Skip the pictures. Transcribe the rest of the data below without changing a word.

....

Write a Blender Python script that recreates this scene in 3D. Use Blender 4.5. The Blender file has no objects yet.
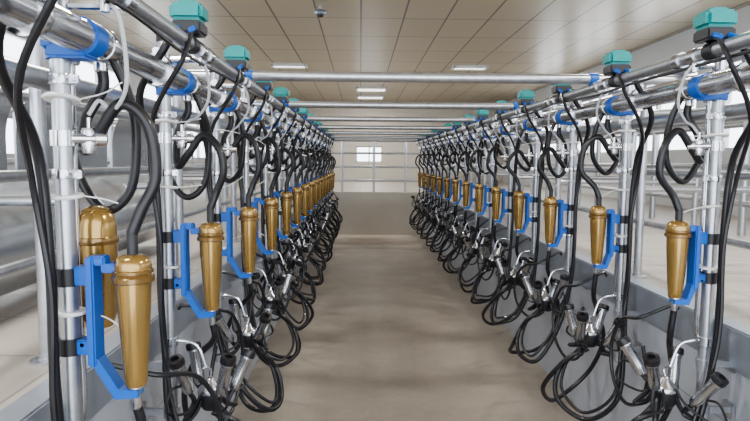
import bpy, bmesh, math, random
from mathutils import Vector, Matrix
random.seed(7)
C = bpy.context.scene.collection
R = math.radians

# ---------------------------------------------------------------- materials
def mat(name, col, rough=.5, metal=0., noise=0., nscale=20., trans=0., bump=0., emit=None, estr=0., coat=0., spots=None):
    m = bpy.data.materials.new(name); m.use_nodes = True
    nt = m.node_tree; b = nt.nodes['Principled BSDF']
    b.inputs['Base Color'].default_value = (*col, 1)
    b.inputs['Roughness'].default_value = rough
    b.inputs['Metallic'].default_value = metal
    if trans: b.inputs['Transmission Weight'].default_value = trans
    if coat: b.inputs['Coat Weight'].default_value = coat
    if emit:
        b.inputs['Emission Color'].default_value = (*emit, 1); b.inputs['Emission Strength'].default_value = estr
    tc = nt.nodes.new('ShaderNodeTexCoord'); nz = nt.nodes.new('ShaderNodeTexNoise')
    nz.inputs['Scale'].default_value = nscale; nz.inputs['Detail'].default_value = 5
    nt.links.new(tc.outputs['Object'], nz.inputs['Vector'])
    if noise:
        cr = nt.nodes.new('ShaderNodeMix'); cr.data_type = 'RGBA'
        cr.inputs[6].default_value = (*[c*(1-noise) for c in col], 1)
        cr.inputs[7].default_value = (*[min(1, c*(1+noise)) for c in col], 1)
        nt.links.new(nz.outputs['Fac'], cr.inputs[0]); last = cr.outputs[2]
        if spots:
            n2 = nt.nodes.new('ShaderNodeTexNoise'); n2.inputs['Scale'].default_value = spots; n2.inputs['Detail'].default_value = 8; n2.inputs['Roughness'].default_value = .7
            nt.links.new(tc.outputs['Object'], n2.inputs['Vector'])
            rp = nt.nodes.new('ShaderNodeValToRGB'); rp.color_ramp.elements[0].position = .35; rp.color_ramp.elements[0].color = (.88,.875,.87,1)
            rp.color_ramp.elements[1].position = .62; rp.color_ramp.elements[1].color = (1.03,1.03,1.03,1)
            nt.links.new(n2.outputs['Fac'], rp.inputs[0])
            mu_ = nt.nodes.new('ShaderNodeMix'); mu_.data_type = 'RGBA'; mu_.blend_type = 'MULTIPLY'; mu_.inputs[0].default_value = 1
            nt.links.new(last, mu_.inputs[6]); nt.links.new(rp.outputs[0], mu_.inputs[7]); last = mu_.outputs[2]
        nt.links.new(last, b.inputs['Base Color'])
    if bump:
        bp = nt.nodes.new('ShaderNodeBump'); bp.inputs['Strength'].default_value = bump
        nt.links.new(nz.outputs['Fac'], bp.inputs['Height']); nt.links.new(bp.outputs['Normal'], b.inputs['Normal'])
    return m

def tile_mat(name, c1, c2, joint, bw, rh, mortar, rough=.4, offset=0., rot=(0,0,0), metal=0.):
    m = mat(name, c1, rough, metal)
    nt = m.node_tree; b = nt.nodes['Principled BSDF']
    tc = nt.nodes.new('ShaderNodeTexCoord'); mp = nt.nodes.new('ShaderNodeMapping')
    mp.inputs['Rotation'].default_value = rot
    br = nt.nodes.new('ShaderNodeTexBrick')
    br.offset = offset; br.inputs['Scale'].default_value = 1
    br.inputs['Color1'].default_value = (*c1, 1); br.inputs['Color2'].default_value = (*c2, 1)
    br.inputs['Mortar'].default_value = (*joint, 1); br.inputs['Mortar Size'].default_value = mortar
    br.inputs['Brick Width'].default_value = bw; br.inputs['Row Height'].default_value = rh
    br.inputs['Mortar Smooth'].default_value = .1
    nt.links.new(tc.outputs['Object'], mp.inputs['Vector']); nt.links.new(mp.outputs[0], br.inputs['Vector'])
    nt.links.new(br.outputs['Color'], b.inputs['Base Color'])
    return m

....

Solution to the exercise ::
Write a Blender Python script that recreates this scene in 3D. Use Blender 4.5. The Blender file has no objects yet.
import bpy, bmesh, math, random
from mathutils import Vector, Matrix
random.seed(7)
C = bpy.context.scene.collection
R = math.radians

# ---------------------------------------------------------------- materials
def mat(name, col, rough=.5, metal=0., noise=0., nscale=20., trans=0., bump=0., emit=None, estr=0., coat=0., spots=None):
    m = bpy.data.materials.new(name); m.use_nodes = True
    nt = m.node_tree; b = nt.nodes['Principled BSDF']
    b.inputs['Base Color'].default_value = (*col, 1)
    b.inputs['Roughness'].default_value = rough
    b.inputs['Metallic'].default_value = metal
    if trans: b.inputs['Transmission Weight'].default_value = trans
    if coat: b.inputs['Coat Weight'].default_value = coat
    if emit:
        b.inputs['Emission Color'].default_value = (*emit, 1); b.inputs['Emission Strength'].default_value = estr
    tc = nt.nodes.new('ShaderNodeTexCoord'); nz = nt.nodes.new('ShaderNodeTexNoise')
    nz.inputs['Scale'].default_value = nscale; nz.inputs['Detail'].default_value = 5
    nt.links.new(tc.outputs['Object'], nz.inputs['Vector'])
    if noise:
        cr = nt.nodes.new('ShaderNodeMix'); cr.data_type = 'RGBA'
        cr.inputs[6].default_value = (*[c*(1-noise) for c in col], 1)
        cr.inputs[7].default_value = (*[min(1, c*(1+noise)) for c in col], 1)
        nt.links.new(nz.outputs['Fac'], cr.inputs[0]); last = cr.outputs[2]
        if spots:
            n2 = nt.nodes.new('ShaderNodeTexNoise'); n2.inputs['Scale'].default_value = spots; n2.inputs['Detail'].default_value = 8; n2.inputs['Roughness'].default_value = .7
            nt.links.new(tc.outputs['Object'], n2.inputs['Vector'])
            rp = nt.nodes.new('ShaderNodeValToRGB'); rp.color_ramp.elements[0].position = .35; rp.color_ramp.elements[0].color = (.88,.875,.87,1)
            rp.color_ramp.elements[1].position = .62; rp.color_ramp.elements[1].color = (1.03,1.03,1.03,1)
            nt.links.new(n2.outputs['Fac'], rp.inputs[0])
            mu_ = nt.nodes.new('ShaderNodeMix'); mu_.data_type = 'RGBA'; mu_.blend_type = 'MULTIPLY'; mu_.inputs[0].default_value = 1
            nt.links.new(last, mu_.inputs[6]); nt.links.new(rp.outputs[0], mu_.inputs[7]); last = mu_.outputs[2]
        nt.links.new(last, b.inputs['Base Color'])
    if bump:
        bp = nt.nodes.new('ShaderNodeBump'); bp.inputs['Strength'].default_value = bump
        nt.links.new(nz.outputs['Fac'], bp.inputs['Height']); nt.links.new(bp.outputs['Normal'], b.inputs['Normal'])
    return m

def tile_mat(name, c1, c2, joint, bw, rh, mortar, rough=.4, offset=0., rot=(0,0,0), metal=0.):
    m = mat(name, c1, rough, metal)
    nt = m.node_tree; b = nt.nodes['Principled BSDF']
    tc = nt.nodes.new('ShaderNodeTexCoord'); mp = nt.nodes.new('ShaderNodeMapping')
    mp.inputs['Rotation'].default_value = rot
    br = nt.nodes.new('ShaderNodeTexBrick')
    br.offset = offset; br.inputs['Scale'].default_value = 1
    br.inputs['Color1'].default_value = (*c1, 1); br.inputs['Color2'].default_value = (*c2, 1)
    br.inputs['Mortar'].default_value = (*joint, 1); br.inputs['Mortar Size'].default_value = mortar
    br.inputs['Brick Width'].default_value = bw; br.inputs['Row Height'].default_value = rh
    br.inputs['Mortar Smooth'].default_value = .1
    nt.links.new(tc.outputs['Object'], mp.inputs['Vector']); nt.links.new(mp.outputs[0], br.inputs['Vector'])
    nt.links.new(br.outputs['Color'], b.inputs['Base Color'])
    return m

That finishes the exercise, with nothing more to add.